Riposerà a Biassono, nel cimitero cittadino, monsignor Mario Riboldi, per quasi mezzo secolo responsabile della Pastorale dei nomadi per la diocesi di Milano, per tutti solo don Mario, il cappellano di rom e sinti.
Qui venerdì 11 giugno, in mattinata, si sono svolti i suoi funerali nella chiesa di San Martino. In tanti sono arrivati per dargli l’ultimo saluto, tra loro anche i bambini oggi adulti che lui stesso ha battezzato nei campi nomadi, e che oggi erano presenti al funerale del “loro” don Mario con i figli piccoli.
«Ha vissuto il suo ministero accampato nella precarietà e radicato nel Vangelo di Gesù – ha scritto l’arcivescovo di Milano, Mario Delpini, in una lettera letta dal parroco di Biassono, don Ivano Spazzini, all’inizio della celebrazione – Don Mario ha seminato il Vangelo nei cuori di persone e famiglie nomadi perché ha imparato le loro lingue, condiviso la loro vita, ha pronunciato parole di incoraggiamento e inviti a conversione».
Un messaggio è arrivato anche dal Vaticano, dal Dicastero per il servizio e sviluppo umano integrale: «È stato un nomade lui stesso, capace di creare ponti tra la Chiesa e la gente rom e sinti.
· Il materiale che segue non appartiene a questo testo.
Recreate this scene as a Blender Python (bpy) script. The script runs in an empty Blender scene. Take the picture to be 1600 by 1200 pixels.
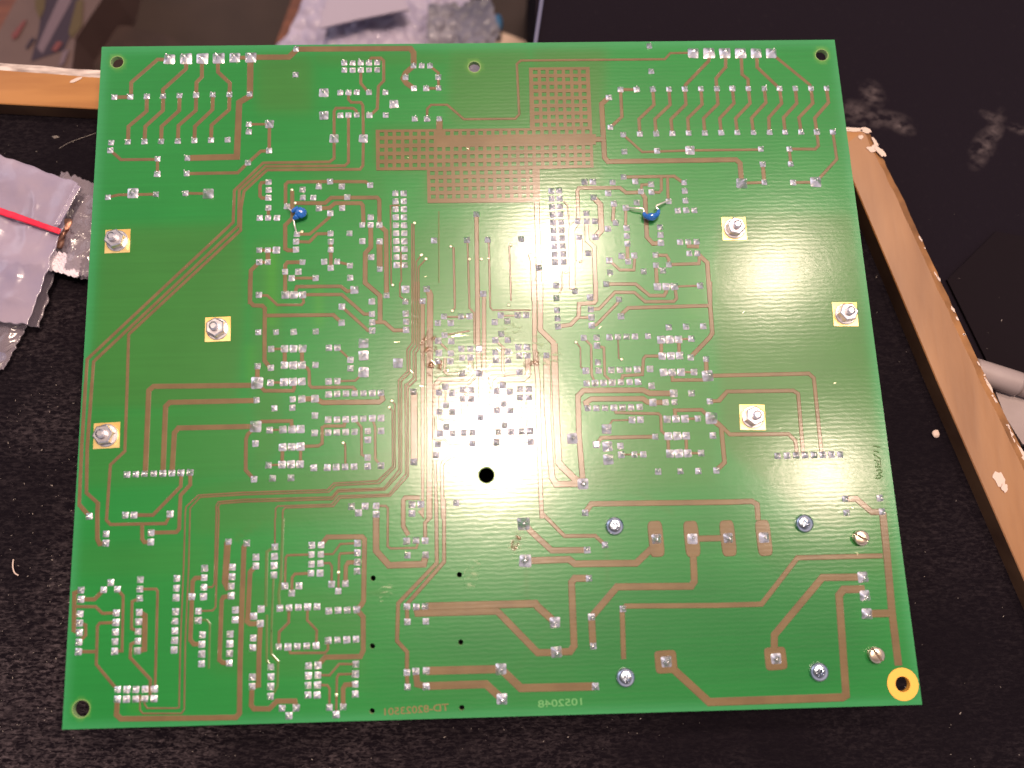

Una vita, la sua, spesa tutta per l’evangelizzazione dei nomadi».
La cerimonia è stata presieduta da monsignor Luigi Stucchi, vescovo ausiliare di Milano. «Oggi, dove ancora i rom e i sinti sono guardati con pregiudizio, il suo singolare ministero parla più di prima», ha detto durante l’omelia.
A dare l’ultimo saluto a don Mario Riboldi c’erano molti suoi confratelli, il sindaco di Biassono, Luciano Casiraghi, ma soprattutto la sua gente, rom e sinti arrivati da Milano e dalla Brianza per dargli l’ultimo saluto.
I loro messaggi, le frasi di cordoglio e ringraziamento sono stati letti al termine della cerimonia: «È stato speciale con noi», «Sarai sempre un pezzo della storia di tutti noi», «Grazie per averci fatto capire ciò che è giusto e ciò che è sbagliato».
Al coro del cordoglio si è unito anche Marco Troiano, sindaco di Brugherio, la città dove don Mario ha abitato vivendo in una roulotte nel campo dei giostrai.
«I brugheresi si ricordano di lui che ha dedicato la sua vita ai rom e sinti che amava. Lo ricordo con le parole di chi lo ha conosciuto: “La sua bella vita sono un dono e una responsabilità per tutti noi”».